2014 Mar 21 07:49 PM MDT | Math7 Programming18 [2014]3

For my Grammar bot, I added a new feature: GPS coordinates are added to the tweets. This is just for fun and serves no practical purpose.

However, I wanted the tweets to be uniformly distributed over a sphere. Earth’s shape is not a sphere, but the error is under 1%.
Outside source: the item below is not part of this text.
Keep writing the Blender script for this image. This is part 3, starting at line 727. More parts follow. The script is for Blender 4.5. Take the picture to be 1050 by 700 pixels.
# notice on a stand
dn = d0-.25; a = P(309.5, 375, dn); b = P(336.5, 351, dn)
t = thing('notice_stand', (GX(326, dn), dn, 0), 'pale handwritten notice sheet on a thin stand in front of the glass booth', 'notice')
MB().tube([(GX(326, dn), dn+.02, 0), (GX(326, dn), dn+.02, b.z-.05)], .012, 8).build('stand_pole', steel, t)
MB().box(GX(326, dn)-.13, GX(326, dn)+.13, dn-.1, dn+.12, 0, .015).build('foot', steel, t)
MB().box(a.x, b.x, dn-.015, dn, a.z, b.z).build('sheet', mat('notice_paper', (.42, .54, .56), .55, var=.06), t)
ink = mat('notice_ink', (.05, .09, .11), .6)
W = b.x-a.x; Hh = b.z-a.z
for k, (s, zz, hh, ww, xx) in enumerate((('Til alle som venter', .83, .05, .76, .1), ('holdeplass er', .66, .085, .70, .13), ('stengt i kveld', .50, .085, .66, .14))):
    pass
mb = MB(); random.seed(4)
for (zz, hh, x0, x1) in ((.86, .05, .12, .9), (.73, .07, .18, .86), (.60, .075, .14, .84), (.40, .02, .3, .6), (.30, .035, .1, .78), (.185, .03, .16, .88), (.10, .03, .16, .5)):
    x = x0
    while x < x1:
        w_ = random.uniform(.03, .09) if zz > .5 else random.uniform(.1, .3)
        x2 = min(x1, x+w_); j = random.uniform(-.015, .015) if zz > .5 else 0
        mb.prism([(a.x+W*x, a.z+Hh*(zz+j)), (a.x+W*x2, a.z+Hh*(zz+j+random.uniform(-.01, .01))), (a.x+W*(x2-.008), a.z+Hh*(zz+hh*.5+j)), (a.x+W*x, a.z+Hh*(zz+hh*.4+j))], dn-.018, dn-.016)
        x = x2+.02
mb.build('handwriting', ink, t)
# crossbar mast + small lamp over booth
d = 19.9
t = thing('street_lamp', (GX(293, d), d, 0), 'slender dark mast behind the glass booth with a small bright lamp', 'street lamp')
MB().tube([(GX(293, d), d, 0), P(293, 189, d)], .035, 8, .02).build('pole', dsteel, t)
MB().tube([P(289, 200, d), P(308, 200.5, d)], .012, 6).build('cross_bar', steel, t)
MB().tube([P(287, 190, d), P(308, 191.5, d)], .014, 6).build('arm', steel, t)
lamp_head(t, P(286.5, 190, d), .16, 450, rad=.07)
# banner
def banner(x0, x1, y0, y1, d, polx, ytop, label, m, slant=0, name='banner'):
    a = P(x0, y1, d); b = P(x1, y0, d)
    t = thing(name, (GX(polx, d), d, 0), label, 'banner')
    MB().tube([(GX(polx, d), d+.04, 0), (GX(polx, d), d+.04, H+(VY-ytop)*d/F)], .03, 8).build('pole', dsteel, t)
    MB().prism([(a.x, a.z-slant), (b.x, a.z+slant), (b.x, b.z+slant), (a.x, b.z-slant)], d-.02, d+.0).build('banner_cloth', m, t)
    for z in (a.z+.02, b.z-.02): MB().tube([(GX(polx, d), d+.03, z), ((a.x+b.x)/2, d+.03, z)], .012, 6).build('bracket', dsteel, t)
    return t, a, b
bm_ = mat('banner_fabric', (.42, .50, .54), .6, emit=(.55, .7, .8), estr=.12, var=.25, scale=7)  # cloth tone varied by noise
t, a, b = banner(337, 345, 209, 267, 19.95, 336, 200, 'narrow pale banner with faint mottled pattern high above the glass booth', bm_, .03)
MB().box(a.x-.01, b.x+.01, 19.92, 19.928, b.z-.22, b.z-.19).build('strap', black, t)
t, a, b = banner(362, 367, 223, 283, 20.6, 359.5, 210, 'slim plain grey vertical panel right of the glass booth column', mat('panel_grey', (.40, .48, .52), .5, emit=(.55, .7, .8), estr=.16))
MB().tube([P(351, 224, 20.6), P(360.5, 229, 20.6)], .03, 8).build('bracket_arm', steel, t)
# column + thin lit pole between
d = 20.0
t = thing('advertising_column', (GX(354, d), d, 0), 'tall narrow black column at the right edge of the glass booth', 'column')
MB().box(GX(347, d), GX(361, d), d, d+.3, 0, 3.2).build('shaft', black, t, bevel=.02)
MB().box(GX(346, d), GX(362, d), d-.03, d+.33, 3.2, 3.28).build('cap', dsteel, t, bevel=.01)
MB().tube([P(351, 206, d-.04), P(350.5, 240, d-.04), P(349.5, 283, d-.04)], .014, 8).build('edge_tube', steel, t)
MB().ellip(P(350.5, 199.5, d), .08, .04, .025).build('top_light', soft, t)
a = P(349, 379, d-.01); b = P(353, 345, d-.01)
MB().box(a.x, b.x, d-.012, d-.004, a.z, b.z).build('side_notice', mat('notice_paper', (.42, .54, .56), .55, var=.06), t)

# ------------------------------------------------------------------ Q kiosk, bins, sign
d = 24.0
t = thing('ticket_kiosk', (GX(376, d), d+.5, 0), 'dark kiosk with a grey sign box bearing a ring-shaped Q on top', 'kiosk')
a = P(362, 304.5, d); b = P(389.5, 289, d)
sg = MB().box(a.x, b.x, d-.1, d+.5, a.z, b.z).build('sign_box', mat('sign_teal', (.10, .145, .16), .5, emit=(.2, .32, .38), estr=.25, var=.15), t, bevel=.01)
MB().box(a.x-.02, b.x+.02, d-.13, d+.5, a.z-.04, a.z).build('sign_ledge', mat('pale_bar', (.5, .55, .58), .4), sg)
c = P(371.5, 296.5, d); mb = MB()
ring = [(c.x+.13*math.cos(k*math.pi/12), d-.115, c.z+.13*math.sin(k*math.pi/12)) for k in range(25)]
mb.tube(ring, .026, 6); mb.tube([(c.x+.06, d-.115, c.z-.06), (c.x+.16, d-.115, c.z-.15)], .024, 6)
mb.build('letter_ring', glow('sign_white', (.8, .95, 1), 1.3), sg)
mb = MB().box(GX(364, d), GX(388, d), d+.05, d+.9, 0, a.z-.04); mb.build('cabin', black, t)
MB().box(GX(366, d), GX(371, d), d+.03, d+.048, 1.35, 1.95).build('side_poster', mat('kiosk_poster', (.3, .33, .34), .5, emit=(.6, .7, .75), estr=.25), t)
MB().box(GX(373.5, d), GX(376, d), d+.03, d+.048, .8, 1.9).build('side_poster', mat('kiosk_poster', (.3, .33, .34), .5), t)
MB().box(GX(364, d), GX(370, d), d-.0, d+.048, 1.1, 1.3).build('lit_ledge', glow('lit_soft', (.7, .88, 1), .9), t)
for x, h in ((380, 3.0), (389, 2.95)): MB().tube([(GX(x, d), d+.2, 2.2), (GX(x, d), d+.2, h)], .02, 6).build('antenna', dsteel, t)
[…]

$a$ and $b$ are random values uniformly distributed in $[-1,1]$ \(latitude=\theta=\sin^{-1}(u)\)
\(longitude=\phi=\pi v=(180^{\circ}) v\)

According to Wolfram MathWorld, points are randomly distributed over a sphere if:

$\theta$ represents latitude and $\phi$ longitude.
$u$ and $v$ are uniformly distributed in $[0,1]$

\(\theta=\cos^{-1}(2u-1)\)
\(\phi=2\pi v\)

Adjusting $u$ and $v$, now distributed in $[-1,1]$, we get: \(\theta=\cos^{-1}(u)\)
\(\phi=\pi (v + 1)\)

However, latitude is to be in -90 to 90 degrees, not 0 to 180 degrees, and longitude is to be in -180 to 180 degrees, not 0 to 360 degrees. \(\theta=\cos^{-1}(u)-\frac\pi2=-\sin^{-1}u\)
\(\phi=\pi v\)

By spherical symmetry, the negative sign can be removed from latitude, and the distribution will remain the same.